For the second time in 12 months, Bombardier issued a profit warning on Thursday that pinned much of the shortfall on trouble with big train contracts. It said it would record a fourth quarter loss of about US$230-million in its train unit, which includes a special charge related to certain projects in the United Kingdom as well as commercial negotiations with Swiss Federal Railways and increased production and manufacturing costs for projects in Germany.
“This is a significant setback,” BMO Capital Markets analyst Fadi Chamoun said in a note to clients. He noted that company executives had said in the summer that the worst might be behind the train unit, known as Bombardier Transportation.

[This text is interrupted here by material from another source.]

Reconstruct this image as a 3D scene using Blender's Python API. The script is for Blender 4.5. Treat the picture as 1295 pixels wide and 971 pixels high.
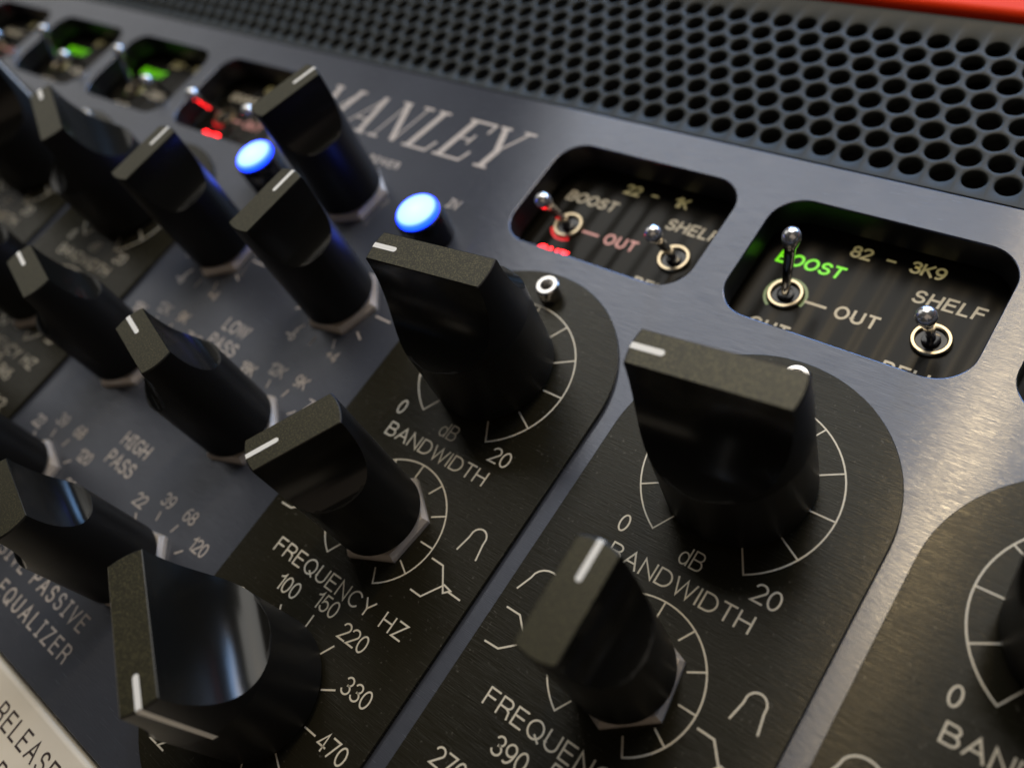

The company now says adjusted earnings before interest and taxes will come in at about US$400-million for fiscal 2019, down significantly from the US$700-million to US$800-million it projected during its third quarter earnings report in August. Revenue should come in at about US$15.8-billion, down from a previous estimate of US$16.5-billion to US$17-billion, Bombardier said. The company now expects to burn through US$1.2-billion of cash for the year, more than twice as much cash as previously forecast.
At its annual investor meeting in December 2018, Bombardier highlighted five big rail contracts that were proving problematic in different ways. They included the US$630-million contract for New York’s Metropolitan Transportation Authority (MTA) in which Bombardier experienced production-related delays at its factories, and a US$1.8-billion contract with Swiss Federal Railways in which the company faced regulatory authorization issues.
Earlier this month, the MTA pulled about 300 Bombardier subway cars out of service because of unreliable door mechanisms. “Bombardier sold us lemons,” the city’s comptroller, Scott Stringer said at the time.
Despite the challenges, Bombardier insists it is making progress completing the legacy rail projects and taking the right actions for its future success. The business is led by Danny Di Perna, former head of Bombardier’s engineering and aerostructures unit.
While Bombardier has exited commercial aviation, its joint venture with Airbus on the A220, formerly the Bombardier C Series, also poses a lingering challenge. Airbus is winning orders for the plane but the latest information of the joint venture’s financial plan calls for additional cash investments to support production increases while pushing out the break-even point and generating lower return over the life of the program, Bombardier said.
“This may significantly impact the joint venture value,” Bombardier said, adding it could take a write-down on the business when it reports fourth quarter results next month. The company said is weighing its continued participation in the joint venture but provided no other details.
Bombardier sold control of the A220 to Airbus in 2018. It holds a 33.58 per cent stake in the venture, while Airbus holds a 50.06 per cent stake and Quebec holds 16.36 per cent.
Bombardier is contractually committed to investing US$925-million over three years in the joint venture, spokeswoman Jessica McDonald said. Any investments required in the business beyond that is shared by the three partners according to their weight in the joint venture, she said.
Quebec is not required to put any additional funds into the venture but its share in the business would shrink accordingly, Ms. McDonald said. A spokesman for Quebec Economy Minister Pierre Fitzgibbon declined to comment Thursday on the government’s plans for the investment.
The final step in Mr. Bellemare’s turnaround plan is to cut Bombardier’s indebtedness and solve its capital structure. The CEO said Bombardier is “actively pursuing alternatives” that would allow the company to speed up debt repayment and strengthen its balance sheet but did not provide any more details.